Communicatio Idiomatum (Greek, antidosis idiômatôn)
Translated variously as “communion (exchange) of properties,” “communion of idioms,” this technical theological term refers to the incarnate Christ as a “single divine person in two complete natures.” According to the Tome of Leo, whence the Latin phrase is derived, Christ’s person is the Logos, in which the idiomata (“things peculiar to a nature”) of both humanity and divinity are united. For example, when Christ performed miracles, He did so through His divine nature; when He wept in the Garden of Gethsemane and asked His Father to spare Him suffering, it was Christ’s assumed human nature that was operative. Yet in both cases He did not cease to be both fully human and fully divine, for His actions were always those of His person, the Logos, in which the divine and human natures inhere.
Literally, "being hypostasized," i.e., having substantial existence, this term took on a technical Christological significance in the post-Chalcedonian period (late fifth and sixth centuries), when difficulties arose over the definition of Christ as "two natures (ousiai) in one person (hupostasis)." These difficulties centered around the term ousia (nature or substance) and its philosophical import. Aristotle had taught that every substance (ousia) is composed of both matter and form. In order for matter (hulê) to exist, according to Aristotle, it must be actualized in a form (eidos). Christologically speaking, then, in order for Christ's divine nature to exist, it must be contained in/as a person (hupostasis). The person of Christ, however, is identical with the divine Logos; therefore, it logically follows, the substance or nature of Christ is purely divine. Putting this in Aristotelian terms, Christ's form is the Logos, and His matter is the divine nature - united together a single, divine, person. What place, then, is left (if we follow this reasoning) for the presence of a distinct human nature in the person of Christ? The concept of enhupostasia was developed to answer this question, and to counteract the tendency to downplay the full humanity of Christ. Since Christ, as divine Logos, is identical with the creative power of God, He is not limited to a single nature. In His capacity as Logos, Christ hypostasized both natures, the human and divine, in a single person.

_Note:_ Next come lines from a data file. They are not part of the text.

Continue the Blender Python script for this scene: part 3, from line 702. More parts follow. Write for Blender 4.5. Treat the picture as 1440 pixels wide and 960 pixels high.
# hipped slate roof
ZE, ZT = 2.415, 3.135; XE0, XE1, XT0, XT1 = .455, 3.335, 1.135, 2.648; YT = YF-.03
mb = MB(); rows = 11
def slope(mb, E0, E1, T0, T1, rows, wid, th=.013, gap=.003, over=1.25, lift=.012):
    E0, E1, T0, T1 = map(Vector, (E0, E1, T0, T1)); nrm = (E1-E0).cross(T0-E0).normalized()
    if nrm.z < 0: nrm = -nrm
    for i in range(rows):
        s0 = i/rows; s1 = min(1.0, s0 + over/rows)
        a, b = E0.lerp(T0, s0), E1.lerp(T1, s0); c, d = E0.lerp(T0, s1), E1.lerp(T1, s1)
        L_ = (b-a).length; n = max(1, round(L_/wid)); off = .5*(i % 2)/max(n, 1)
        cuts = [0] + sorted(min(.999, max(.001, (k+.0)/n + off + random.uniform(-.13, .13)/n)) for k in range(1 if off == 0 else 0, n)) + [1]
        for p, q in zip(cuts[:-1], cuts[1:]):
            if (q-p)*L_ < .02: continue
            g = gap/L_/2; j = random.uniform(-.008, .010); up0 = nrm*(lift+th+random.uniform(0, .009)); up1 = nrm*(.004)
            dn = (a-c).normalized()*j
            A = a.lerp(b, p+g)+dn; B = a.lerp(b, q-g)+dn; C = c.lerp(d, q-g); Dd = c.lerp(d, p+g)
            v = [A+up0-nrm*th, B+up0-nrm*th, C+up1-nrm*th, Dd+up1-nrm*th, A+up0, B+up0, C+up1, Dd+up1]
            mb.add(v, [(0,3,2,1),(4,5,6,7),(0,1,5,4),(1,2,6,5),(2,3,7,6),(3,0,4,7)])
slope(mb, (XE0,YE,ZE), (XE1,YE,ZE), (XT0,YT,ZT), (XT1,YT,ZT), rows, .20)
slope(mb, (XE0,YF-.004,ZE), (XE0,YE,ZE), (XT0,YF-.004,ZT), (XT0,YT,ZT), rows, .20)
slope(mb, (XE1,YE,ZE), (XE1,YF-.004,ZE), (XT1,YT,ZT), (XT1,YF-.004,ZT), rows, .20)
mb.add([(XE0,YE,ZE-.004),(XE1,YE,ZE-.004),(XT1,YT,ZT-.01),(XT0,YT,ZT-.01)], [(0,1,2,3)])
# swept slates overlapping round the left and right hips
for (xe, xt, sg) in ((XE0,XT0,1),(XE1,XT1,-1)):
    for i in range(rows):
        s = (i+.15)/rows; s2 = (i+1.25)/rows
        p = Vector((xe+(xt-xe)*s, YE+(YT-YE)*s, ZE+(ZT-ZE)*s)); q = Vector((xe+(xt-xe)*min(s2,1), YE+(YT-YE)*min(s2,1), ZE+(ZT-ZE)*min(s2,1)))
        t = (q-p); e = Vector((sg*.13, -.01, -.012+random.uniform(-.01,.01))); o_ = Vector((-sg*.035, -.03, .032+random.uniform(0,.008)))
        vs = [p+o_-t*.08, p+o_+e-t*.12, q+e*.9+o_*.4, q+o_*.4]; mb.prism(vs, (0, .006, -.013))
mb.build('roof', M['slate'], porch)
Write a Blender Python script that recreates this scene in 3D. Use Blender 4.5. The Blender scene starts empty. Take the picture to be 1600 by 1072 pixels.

It should be evident that the above mental wranglings put any historical, Biblically accurate concept of Jesus out of reach to the common man. Only those steeped in the philosophy of Aristotle and neo-Platonism were deemed worthy of knowing the "truth." Thus the early Church Fathers inserted a sort of gnosticism to the fledgling religion. It was also during this time that the wealthy hi-jacked the religion. Only the rich could afford the education required to learn the gnosis. The general populace either accepted the rulings of those Councils that attempted to define who Jesus was, or they were labeled heretics, hunted down and killed. And of course, the "faithful" paid the clergy class for the priviledge!